250,000 children are reported missing every year in Europe - one every two minutes. To help these kids and their families, Missing Children Europe and the creative agency Famous launched NotFound; a project allowing website owners to automatically insert a poster of a missing child on every ‘not found’ page on their site. They use Amazon Cloud Computing services, Amazon Web Services (AWS), to make it possible.

In Amazon Web Services we found the solid hosting partner with global infrastructure that we needed to expand the project.
Laurent Dochy

As of today, more than 3,000 European websites from seven European countries, including the UK, have signed up, and over 13 million missing children posters have gone live – more than 40,000 every day. Discussions are underway to implement NotFound in the US and Canada.

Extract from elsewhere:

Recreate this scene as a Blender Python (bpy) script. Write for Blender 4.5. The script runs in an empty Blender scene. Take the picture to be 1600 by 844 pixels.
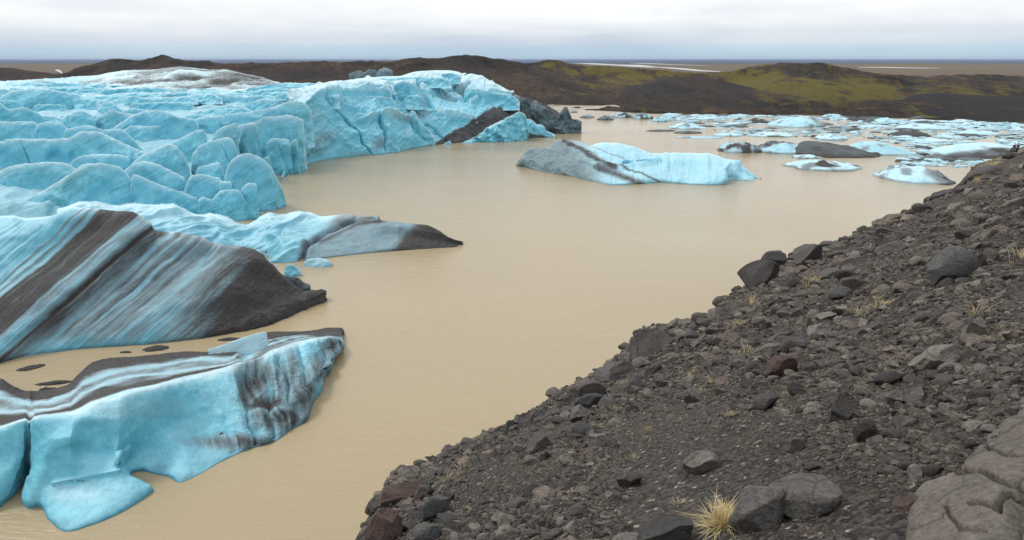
import bpy, math, random
import numpy as np
from mathutils import Vector
random.seed(7); RNG = np.random.default_rng(7)
scene = bpy.context.scene
COL = scene.collection
# ------------------------------------------------------------------ camera
F = 1100.0; PITCH = math.atan(330 / F); H = 40.0      # lake level is z = 0, the eye 40 m above it
cp, sp = math.cos(PITCH), math.sin(PITCH)
cam_d = bpy.data.cameras.new('camera'); cam = bpy.data.objects.new('camera', cam_d); COL.objects.link(cam)
cam_d.sensor_width = 36; cam_d.lens = F / 1600 * 36; cam_d.clip_end = 200000; cam_d.clip_start = 0.1
cam.location = (0, 0, H); cam.rotation_euler = (math.pi / 2 - PITCH, 0, 0); scene.camera = cam

def ray(px, py):
    a = (np.asarray(px, float) - 800) / F; u = (422 - np.asarray(py, float)) / F
    return a, cp + u * sp, -sp + u * cp
def at_d(px, py, d):                                  # point on the sight line at forward distance d
    x, y, z = ray(px, py); k = d / y
    return np.stack([x * k, np.broadcast_to(d, np.shape(x * k)) * 1.0, H + z * k], -1)
def at_z(px, py, z0=0.0):
    x, y, z = ray(px, py); k = (z0 - H) / z
    return np.stack([x * k, y * k, z0 + 0 * x * k], -1)

# ------------------------------------------------------------------ noise
def _hash(i, j, k, s):
    n = (i * 374761393 + j * 668265263 + k * 2147483647 + s * 1274126177) & 0xffffffff
    n = ((n ^ (n >> 13)) * 1274126177) & 0xffffffff
    n = ((n ^ (n >> 16)) * 2246822519) & 0xffffffff
    return ((n ^ (n >> 15)) & 0xffff) / 32767.5 - 1
def vnoise(p, s=0):
    q = np.floor(p).astype(np.int64); f = p - q; f = f * f * f * (f * (f * 6 - 15) + 10)
    i, j, k = q[..., 0], q[..., 1], q[..., 2]; fx, fy, fz = f[..., 0], f[..., 1], f[..., 2]
    def L(a, b, t): return a + (b - a) * t
    h = lambda a, b, c: _hash(i + a, j + b, k + c, s)
    return L(L(L(h(0,0,0), h(1,0,0), fx), L(h(0,1,0), h(1,1,0), fx), fy),
             L(L(h(0,0,1), h(1,0,1), fx), L(h(0,1,1), h(1,1,1), fx), fy), fz)
def fbm(p, o=4, s=0, g=0.5):
    r = 0; a = 1.0; t = 0
    for q in range(o):
        r = r + a * vnoise(p * (2.03 ** q) + q * 17.3, s + q); t += a; a *= g
    return r / t
def ridged(p, o=4, s=0):
    r = 0; a = 1.0; t = 0
    for q in range(o):
        r = r + a * (1 - np.abs(vnoise(p * (2.03 ** q) + q * 11.7, s + q)) * 2); t += a; a *= 0.5
    return r / t
def sstep(a, b, x):
    t = np.clip((x - a) / (b - a), 0, 1); return t * t * (3 - 2 * t)
def v3(x, y, z): return np.stack(np.broadcast_arrays(x, y, z), -1).astype(float)

# ------------------------------------------------------------------ objects
def meta(o, label=None, cat=None, group=None, kind=None):
    if label: o['label'] = label
    if cat: o['category'] = cat
    if group: o['group'] = group
    if kind: o['kind'] = kind
    return o
def mesh_np(name, V, faces, mat, parent=None, attrs=None, smooth=True, origin=None):
    V = np.asarray(V, float)
    if parent is not None: origin = np.array(parent.location)
    elif origin is None: origin = np.array([V[:, 0].mean(), V[:, 1].mean(), V[:, 2].min()])
    V = V - origin
    me = bpy.data.meshes.new(name); me.vertices.add(len(V)); me.vertices.foreach_set('co', V.astype(np.float32).ravel())
    nf, k = faces.shape
    me.loops.add(nf * k); me.loops.foreach_set('vertex_index', faces.astype(np.int32).ravel())
    me.polygons.add(nf); me.polygons.foreach_set('loop_start', np.arange(0, nf * k, k, dtype=np.int32))
    me.polygons.foreach_set('loop_total', np.full(nf, k, np.int32))
    me.polygons.foreach_set('use_smooth', np.full(nf, smooth))
    me.update(calc_edges=True); me.validate()
    for n, a in (attrs or {}).items():
        at = me.attributes.new(n, 'FLOAT', 'POINT'); at.data.foreach_set('value', np.asarray(a, np.float32).ravel())
    me.materials.append(mat)
    o = bpy.data.objects.new(name, me); COL.objects.link(o)
    if parent is not None: o.parent = parent
    else: o.location = origin
    return o
def grid_faces(n, m, wrap=False):
    i, j = np.meshgrid(np.arange(n - 1), np.arange(m if wrap else m - 1), indexing='ij')
    j2 = (j + 1) % m
    return np.stack([i * m + j, i * m + j2, (i + 1) * m + j2, (i + 1) * m + j], -1).reshape(-1, 4)
def grid_obj(name, P, mat, parent=None, attrs=None, smooth=True):
    n, m = P.shape[:2]; attrs = dict(attrs or {})
    if 'rind_skylight' in attrs and 'lay' not in attrs:        # height above tilted ice layers, in metres
        attrs['lay'] = -P[..., 0] * 0.47 + P[..., 2] * 0.88 + 0.15 * P[..., 1] + 1.2 * vnoise(P / 11.0, 3)
    return mesh_np(name, P.reshape(-1, 3), grid_faces(n, m), mat, parent, {k: np.broadcast_to(v, (n, m)).ravel() for k, v in (attrs or {}).items()}, smooth)
def empty(name, loc, label=None, cat=None, group=None):
    o = bpy.data.objects.new(name, None); COL.objects.link(o); o.location = [float(c) for c in loc]; o.empty_display_size = 0.5
    bpy.context.view_layer.update()
    return meta(o, label, cat, group)
def normals(P):
    a = np.gradient(P, axis=0); b = np.gradient(P, axis=1); n = np.cross(a, b)
    return n / (np.linalg.norm(n, axis=-1, keepdims=True) + 1e-9)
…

Where did this innovative idea come from? “I was sitting at home, where many of the best ideas are born,” explains Laurent Dochy, digital creative director at Famous. “My girlfriend was watching a police TV show about missing people. At the same time I was browsing online and a 404 error page came up. I looked at the TV screen, then back at the error page… and I realised that missing people and not found pages could be combined. I wasn’t looking for the idea, it just found me.”

Solidarity beyond borders

The NotFound project launched in Belgium in September 2012, and the buzz immediately surpassed Belgian borders. “We received thousands of emails and tweets from all over the world from people asking when the project would be available in their countries.” Going international was no easy task, as there is no unified database for handling missing children cases.

The technology also proved challenging: “If posters didn’t appear quickly on the error page, users would click ‘back’ and miss the information” explains Laurent. It was necessary to feature local cases in each one of the countries where error pages were to be displayed, which made the need for a robust technological solution even more critical. This is where AWS came into play - NotFound uses Amazon’s Cloud Computing solutions to run all its data storage and handle traffic: “In AWS we found the solid hosting partner with global infrastructure that we needed to expand the project,” Laurent explains. AWS is providing this service free of charge.

Page not found, neither is this child

What difference is the NotFound project making? First of all, the campaign is raising awareness about an organisation that can bring hope and support to missing children and their families: “Thanks to the NotFound project, people affected by a tragedy of this type realise there is someone out there who can help,” says Delphine Moralis, Secretary General of Missing Children Europe. Secondly it provides exposure for local missing cases to internet users from all over the world, who might have useful information.

For Delphine, the success of the NotFound initiative underlines that “there is great deal of good in people – if you provide the right tools, they will help.”

"Children go missing every day and there are ways to bring them back home," explains Delphine. "By working together, we can make it happen."